G. Leclerc : Les sondages montrent que, pour la première fois l'UDF, passe devant le RPR. Est-ce que cela changerait les données du problème ?

J. Barrot : Ces sondages montrent que c'est du coude à coude, mais c'est bien, c'est l'émulation.

G. Leclerc : Si l'UDF est devant le RPR en nombre de députés, le Premier ministre doit-il être UDF ?

J. Barrot : Il n'y a pas d'automaticité, il y a un préjugé favorable. Je suis de ceux qui ne veulent pas antagoniser les choses. Soyons les meilleurs les uns et les autres pour le bénéfice de l'ensemble.

G. Leclerc : 444 députés pour l'UPF selon BVA, cela ne vous fait pas peur ?

J. Barrot : Cela veut dire que nous devrons être très responsables. Quand on a une confiance, car c'est un oui à une nouvelle majorité, cela veut dire du sang-froid et du courage. Il faudra que nous ne décevions pas.

G. Leclerc : La campagne est assez prudente et terne, qu'en pensez-vous ?

J. Barrot : Sur le terrain, et parce que le socialisme est en très grande difficulté, il y a aussi plus de réflexions et de débats. On débouche sur des problèmes très concrets qui devraient nous mettre sur le bon chemin, celui d'une nouvelle méthode en politique.

G. Leclerc : Parmi ces débats, il y a celui sur la protection sociale. Qu'allez-vous faire ?

J. Barrot : Je fais partie de la commission des comptes de la sécurité sociale et honnêtement, on aurait pu la réunir depuis le mois de juillet. On ne sait pas le montant exact des déficits, on sait simplement qu'ils sont très importants. Il faudra tout mettre sur la table et, s'il le faut, faire appel à un effort, mais qui devra être exceptionnel et assorti de mesures d'adaptation et de réformes de notre système.

G. Leclerc : Cet effort c'est la CSG ?

J. Barrot : Éventuellement, mais une contribution revue et corrigée. On voit mal une contribution qui en plus est imposable au revenu.

G. Leclerc : L'adaptation cela veut-il dire que l'on revoit la retraite à 60 ans ?

J. Barrot : Non. Il faut sortir de ce faux débat. Tout le monde est d'accord pour que chacun puisse partir à 60 ans s'il le veut. En revanche, il faut ouvrir le débat : avec quelle retraite ? Il faut aussi parler des inégalités des retraites. Je suis frappé de voir combien ce débat lancé sur les acquis sociaux a caché l'essentiel des inégalités et des détresses sociales nouvelles. Les personnes âgées et la dépendance, les familles et les petits enfants dans la vie urbaine d'aujourd'hui. Il y en a des choses à faire !

G. Leclerc : Croyez-vous au partage du travail ?

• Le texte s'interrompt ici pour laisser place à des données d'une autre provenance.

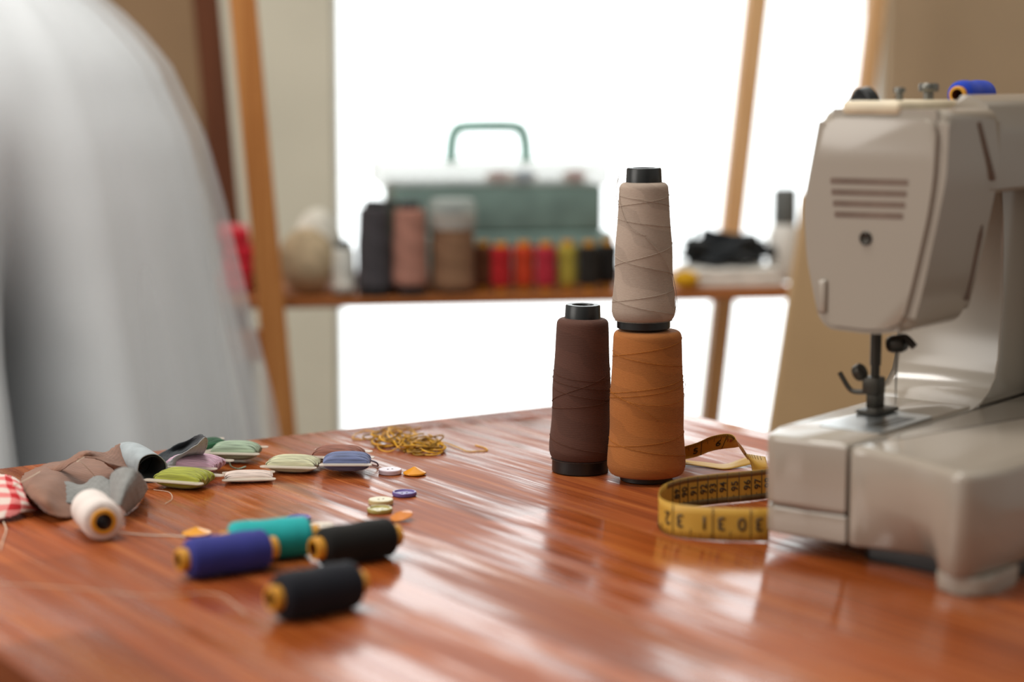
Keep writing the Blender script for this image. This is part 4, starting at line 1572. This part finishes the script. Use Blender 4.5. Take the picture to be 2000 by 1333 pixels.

J. Barrot : Je pense que le partage du travail a sa place, mais il faut d'abord essayer d'accroître ce travail, et il ne faut pas faire un partage imposé d'en haut, autoritaire. Il faut que, dans les entreprises, on puisse poser les vraies questions. L'idée n'est pas absurde à condition que dans l'entreprise aussi, il y ait une large consultation des salariés, qu'ils puissent faire des choix ensemble. Je suis même parfois pour des consultations directes des salariés.

G. Leclerc : Et la réforme de la Constitution ?

J. Barrot : Tout ce qui est renforcement de la justice de notre pays, je considère que c'est la priorité des priorités. Rien ne doit nous dissuader de faire ces réformes. Quant au reste, il s'agit d'un contrôle technique. On ne résout aucun problème à commencer par celui de la cohabitation. La prétendue réforme que l'on nous propose ne résout rien dans ce domaine.

G. Leclerc : P. Bérégovoy parle de machination à propos du vol des déclarations de patrimoine ?

J. Barrot : C'est un incident un peu rocambolesque. Ce qui est gênant, c'est qu'il s'insère dans un contexte qui n'est pas clair. Toute une série de pratiques ont introduit le doute, et l'un des grands devoirs de la majorité nouvelle de demain sera de mettre de la clarté en toute chose et de laisser la justice faire son travail.